* **What you have to do**
Transcribe the full listing exactly, and drop every picture.
•••••
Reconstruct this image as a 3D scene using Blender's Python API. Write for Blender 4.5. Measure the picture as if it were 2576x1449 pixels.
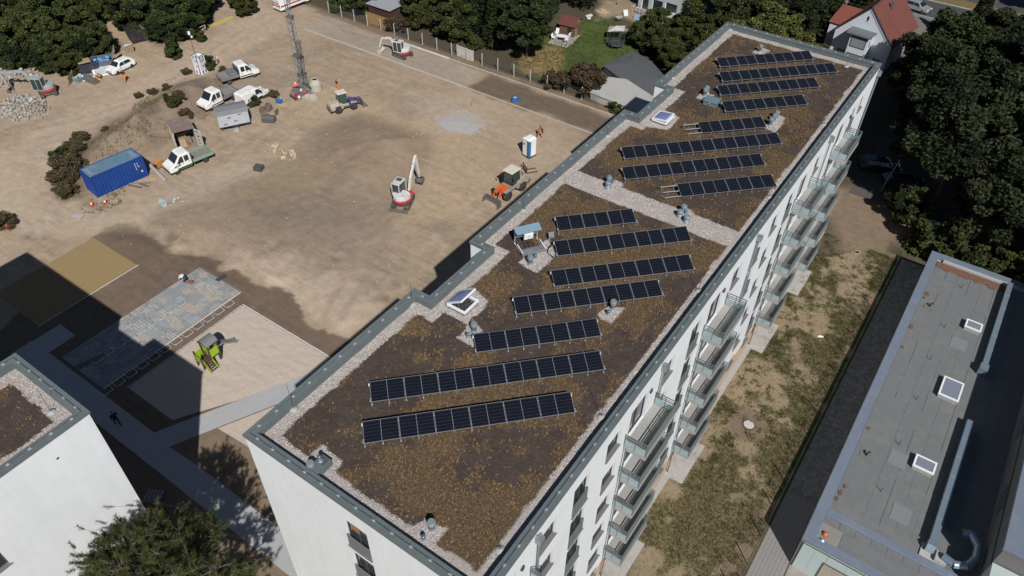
import bpy, bmesh, math, random
import numpy as np
from mathutils import Vector, Matrix
random.seed(7); RNG=np.random.default_rng(11)
rad=math.radians
for o in list(bpy.data.objects): bpy.data.objects.remove(o)
SC=bpy.context.scene
COL=SC.collection
# ---------------------------------------------------------------- camera (drone, about 48 m up)
CAM=np.array([22.55,-10.64,48.08]); PITCH,ROLL,YAW=rad(42.926),rad(1.0617),rad(-34.165); LENS=26.6647
_fw=np.array([math.sin(YAW)*math.cos(PITCH),math.cos(YAW)*math.cos(PITCH),-math.sin(PITCH)])
_rt=np.array([math.cos(YAW),-math.sin(YAW),0.0]); _up=np.cross(_rt,_fw)
_r=_rt*math.cos(ROLL)+_up*math.sin(ROLL); _u=-_rt*math.sin(ROLL)+_up*math.cos(ROLL)
cd=bpy.data.cameras.new('camera'); co=bpy.data.objects.new('camera',cd); COL.objects.link(co)
cd.sensor_width=36; cd.sensor_fit='HORIZONTAL'; cd.lens=LENS; cd.clip_start=.5; cd.clip_end=6000
mw=Matrix.Identity(4)
for i in range(3):
    mw[i][0]=_r[i]; mw[i][1]=_u[i]; mw[i][2]=-_fw[i]; mw[i][3]=CAM[i]
co.matrix_world=mw; SC.camera=co
# ---------------------------------------------------------------- sky, sun, exposure
SUN_AZ,SUN_EL=rad(130.8),rad(44.2)
w=bpy.data.worlds.new('World'); SC.world=w; w.use_nodes=True
nt=w.node_tree; bg=nt.nodes['Background']; sky=nt.nodes.new('ShaderNodeTexSky'); sky.sky_type='NISHITA'; sky.sun_disc=False
sky.sun_elevation=SUN_EL; sky.sun_rotation=SUN_AZ; sky.air_density=.75; sky.dust_density=.25
nt.links.new(sky.outputs[0],bg.inputs[0]); bg.inputs[1].default_value=0.05
sd=bpy.data.lights.new('sun','SUN'); so=bpy.data.objects.new('sun',sd); COL.objects.link(so)
sd.energy=5.0; sd.angle=rad(0.53); sd.color=(1.0,.972,.93)
sdir=Vector((math.sin(SUN_AZ)*math.cos(SUN_EL),math.cos(SUN_AZ)*math.cos(SUN_EL),math.sin(SUN_EL)))
so.rotation_euler=sdir.to_track_quat('Z','Y').to_euler(); so.location=(60,-60,80)
SC.view_settings.view_transform='Standard'; SC.view_settings.look='None'; SC.view_settings.exposure=-0.12; SC.view_settings.gamma=1.0
# ---------------------------------------------------------------- helpers
def G(x,y,z=0.0):
    """a point of the photo plan (2576 px wide survey coordinates) -> world point at height z"""
    s=36.0/2576/LENS
    d=_fw+_r*((x-1288)*s)-_u*((y-724.5)*s); t=(z-CAM[2])/d[2]; p=CAM+t*d
    return Vector((p[0],p[1],z))
def T(x=0,y=0,z=0,rz=0,rx=0,ry=0,s=1):
    return Matrix.Translation((x,y,z))@Matrix.Rotation(rz,4,'Z')@Matrix.Rotation(ry,4,'Y')@Matrix.Rotation(rx,4,'X')@Matrix.Scale(s,4)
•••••
* **Solution for this problem**
Reconstruct this image as a 3D scene using Blender's Python API. Write for Blender 4.5. Measure the picture as if it were 2576x1449 pixels.
import bpy, bmesh, math, random
import numpy as np
from mathutils import Vector, Matrix
random.seed(7); RNG=np.random.default_rng(11)
rad=math.radians
for o in list(bpy.data.objects): bpy.data.objects.remove(o)
SC=bpy.context.scene
COL=SC.collection
# ---------------------------------------------------------------- camera (drone, about 48 m up)
CAM=np.array([22.55,-10.64,48.08]); PITCH,ROLL,YAW=rad(42.926),rad(1.0617),rad(-34.165); LENS=26.6647
_fw=np.array([math.sin(YAW)*math.cos(PITCH),math.cos(YAW)*math.cos(PITCH),-math.sin(PITCH)])
_rt=np.array([math.cos(YAW),-math.sin(YAW),0.0]); _up=np.cross(_rt,_fw)
_r=_rt*math.cos(ROLL)+_up*math.sin(ROLL); _u=-_rt*math.sin(ROLL)+_up*math.cos(ROLL)
cd=bpy.data.cameras.new('camera'); co=bpy.data.objects.new('camera',cd); COL.objects.link(co)
cd.sensor_width=36; cd.sensor_fit='HORIZONTAL'; cd.lens=LENS; cd.clip_start=.5; cd.clip_end=6000
mw=Matrix.Identity(4)
for i in range(3):
    mw[i][0]=_r[i]; mw[i][1]=_u[i]; mw[i][2]=-_fw[i]; mw[i][3]=CAM[i]
co.matrix_world=mw; SC.camera=co
# ---------------------------------------------------------------- sky, sun, exposure
SUN_AZ,SUN_EL=rad(130.8),rad(44.2)
w=bpy.data.worlds.new('World'); SC.world=w; w.use_nodes=True
nt=w.node_tree; bg=nt.nodes['Background']; sky=nt.nodes.new('ShaderNodeTexSky'); sky.sky_type='NISHITA'; sky.sun_disc=False
sky.sun_elevation=SUN_EL; sky.sun_rotation=SUN_AZ; sky.air_density=.75; sky.dust_density=.25
nt.links.new(sky.outputs[0],bg.inputs[0]); bg.inputs[1].default_value=0.05
sd=bpy.data.lights.new('sun','SUN'); so=bpy.data.objects.new('sun',sd); COL.objects.link(so)
sd.energy=5.0; sd.angle=rad(0.53); sd.color=(1.0,.972,.93)
sdir=Vector((math.sin(SUN_AZ)*math.cos(SUN_EL),math.cos(SUN_AZ)*math.cos(SUN_EL),math.sin(SUN_EL)))
so.rotation_euler=sdir.to_track_quat('Z','Y').to_euler(); so.location=(60,-60,80)
SC.view_settings.view_transform='Standard'; SC.view_settings.look='None'; SC.view_settings.exposure=-0.12; SC.view_settings.gamma=1.0
# ---------------------------------------------------------------- helpers
def G(x,y,z=0.0):
    """a point of the photo plan (2576 px wide survey coordinates) -> world point at height z"""
    s=36.0/2576/LENS
    d=_fw+_r*((x-1288)*s)-_u*((y-724.5)*s); t=(z-CAM[2])/d[2]; p=CAM+t*d
    return Vector((p[0],p[1],z))
def T(x=0,y=0,z=0,rz=0,rx=0,ry=0,s=1):
    return Matrix.Translation((x,y,z))@Matrix.Rotation(rz,4,'Z')@Matrix.Rotation(ry,4,'Y')@Matrix.Rotation(rx,4,'X')@Matrix.Scale(s,4)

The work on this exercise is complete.